Le parcours des deux lauréats, auréolé de gloire par cette distinction illustre, a de quoi laisser rêveurs les futurs designers et artisans. Mais on ne passe pas de la cour de l’École (surtout Boulle) à la cour des Grands, sans franchir quelques étapes ni consentir quelques sacrifices. Le premier demeurant d’avoir choisi la voie professionnelle, avec son lot de préjugés. À Boulle cette voie pro. s’appelle le DFESMA, Diplôme de Fin d’Études Secondaires des Métiers d’Art. Préparant en trois ans à un diplôme équivalent au Baccalauréat, la FMA (en abrégé) n’a pas toujours la reconnaissance qu’elle mérite alors qu’elle est le cœur battant de l’École Boulle, véritable fabrique d’une excellence en devenir via aussi le CAP et le BMA.
Unique en France et sans doute au monde (sans chauvinisme), cette formation répartie en deux pôles (bois et métal) dispense un enseignement professionnel sans pareil, préparant aux métiers de l’Ébénisterie et de la Monture en bronze. Pour ces jeunes, privilégiés sans toujours bien le mesurer, ce passage par la FMA sera déterminant. Où ailleurs acquérir progressivement ces gestes techniques et ces savoir-faire d’Atelier qui marqueront dans leur chair et dans leur esprit ces experts chevronnés qu’ils deviendront et dont on s’arrachera la compétence au-delà de nos frontières ? Nulle part au monde (sans chauvinisme).
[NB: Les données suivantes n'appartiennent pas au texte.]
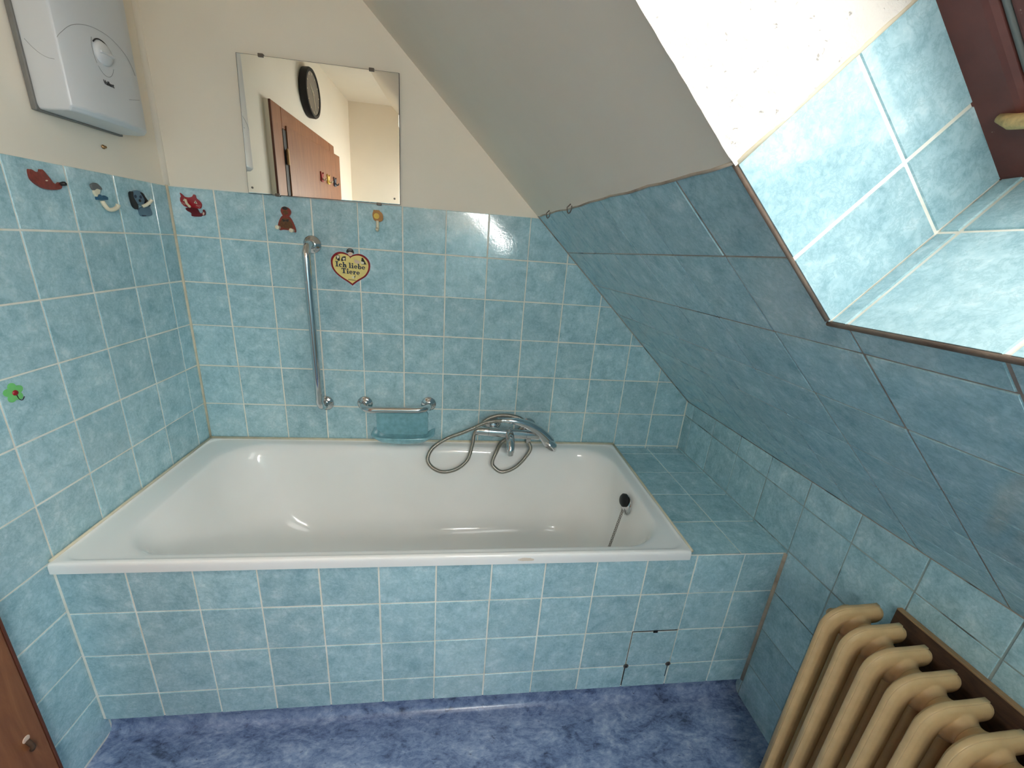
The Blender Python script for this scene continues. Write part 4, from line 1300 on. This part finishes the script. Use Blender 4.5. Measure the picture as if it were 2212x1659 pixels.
for kx_, ky_ in ((1778, 690), (2010, 725)):
    a = P2([(kx_, ky_)], k, *c0)[0]
    bm = bmesh.new(); lathe_bm(bm, F[0] + X * a[0] + Z * a[1] - Y * .001, -Y, [(0, .0058), (.016, .0062), (.019, .0068), (.020, .005), (.020, 0)], 20)
    o = from_bm('foot_knob', bm, M['cream']); auto_smooth(o, 40); under(t, o)

# small yellow animal with a pale tag-shaped hook
F = FBk(0.665, 1.532)
t = empty('figure_hook', F[0]); tag(t, 'small yellow animal head stick-on hook with a pale strip below the mirror', 'hook')
k2 = 0.000425; c0 = (1240, 1430)
o = plate('head', P2(smooth2d([(1200, 1395), (1205, 1365), (1225, 1350), (1250, 1352), (1278, 1375), (1282, 1415), (1262, 1435), (1215, 1430)], 4), k2, *c0), F, .005, M['orange']); bevel(o, .0012, 2); under(t, o)
under(t, plate('face', P2(ell(1232, 1395, 22, 22), k2, *c0), F, .0008, M['yellow'], w0=.005))
for ex in (1215, 1250): under(t, plate('ear', P2(ell(ex, 1356, 8, 7), k2, *c0), F, .0045, M['orange']))
under(t, plate('collar', P2([(1222, 1428), (1260, 1428), (1258, 1440), (1224, 1440)], k2, *c0), F, .0035, M['deep_blue']))
hook_tube('hook', [(-.0008, .000, .003), (-.0008, -.012, .004), (-.0008, -.026, .005), (-.0005, -.031, .012), (-.0003, -.027, .020)], F, .0052, M['cream'], t)

# brown dog head on the left wall
F = FLf(-.424, 1.545)
t = empty('dog_hook', F[0]); tag(t, 'reddish brown dog head stick-on hook, leftmost in the top tile row of the left wall', 'hook')
def PL(pts, cx, cy, sl=.19, ky=.00115, kz=.00098): return [((x - cx) * ky, -((y - cy) - sl * (x - cx)) * kz) for x, y in pts]
c0 = (95, 386)
dk = 1 / 3.318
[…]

De ce passage par la « petite porte » de l’École Boulle, Dimitry Hlinka et Nicolas Pinon gardent une certaine culture, forgée par la fréquentation assidue de la matière. Et avec ce respect teinté de réserve qu’ont ceux qui se sont donné pour métier de la domestiquer. Et qui savent qu’on n’y parvient qu’au prix d’une ardente négociation. La matière ne se laisse transformer qu’autant qu’elle ne transforme elle-même, dans un corps à corps musclé qui n’a rien de métaphorique. Entre la main et la matière, c’est bien à une espèce de bras de fer qu’on assiste avec l’outil comme arbitre.
Un tel enseignement laisse immanquablement des traces au corps comme à l’esprit. Et s’il y a bien un sacrifice à consentir pour jouer un jour dans la cour des Grands, c’est de se construire sur l’idée d’être d’abord tout petit. En regard de la matière souveraine, comme des figures tutélaires d’ornemanistes prestigieux qui ornent les façades de Boulle : Openhord, Lebrun, Carache, Carlin, Le Primatice… Mais aussi le designer-mécanicien Jean Prouvé auquel on doit la façade de l’École sur la rue Bourdan. Impossible de franchir ce vénérable seuil sans prêter serment… Entrer à Boulle, quelle que soit la porte, c’est entrer dans les ordres des Métiers d’Art et du Design !
Dialogue. Le Prix Bettencourt pour l’intelligence de la main célèbre la capacité inédite de deux créateurs désireux de parler une langue commune. Et qui apprennent à se comprendre en faisant ensemble. Pour le designer et l’artisan, cette langue est celle de la matière assurément. Le patrimoine français n’est jamais aussi bien défendu que lorsqu’on se passe des mots. Simple et beau comme un trait de crayon sur une feuille, le radiateur Entropie de Dimitry Hlinka et Nicolas Pinon cache sa complexité avec modestie et élégance. Un objet fonctionnel élevé au rang d’art, par le pouvoir conjugué de la tradition et de l’innovation. Tout est dit en un changement de couleur. L’École Boulle à son meilleur niveau.
Respect du professeur.
Dimitry HLINKA : CAP, BMA Ébénisterie, DMA Marqueterie, DSAA Événementiel et Médiation, Ateliers de Paris.
Nicolas PINON : FMA Ébénisterie, DMA Ébénisterie, formé à la laque traditionnelle au Japon.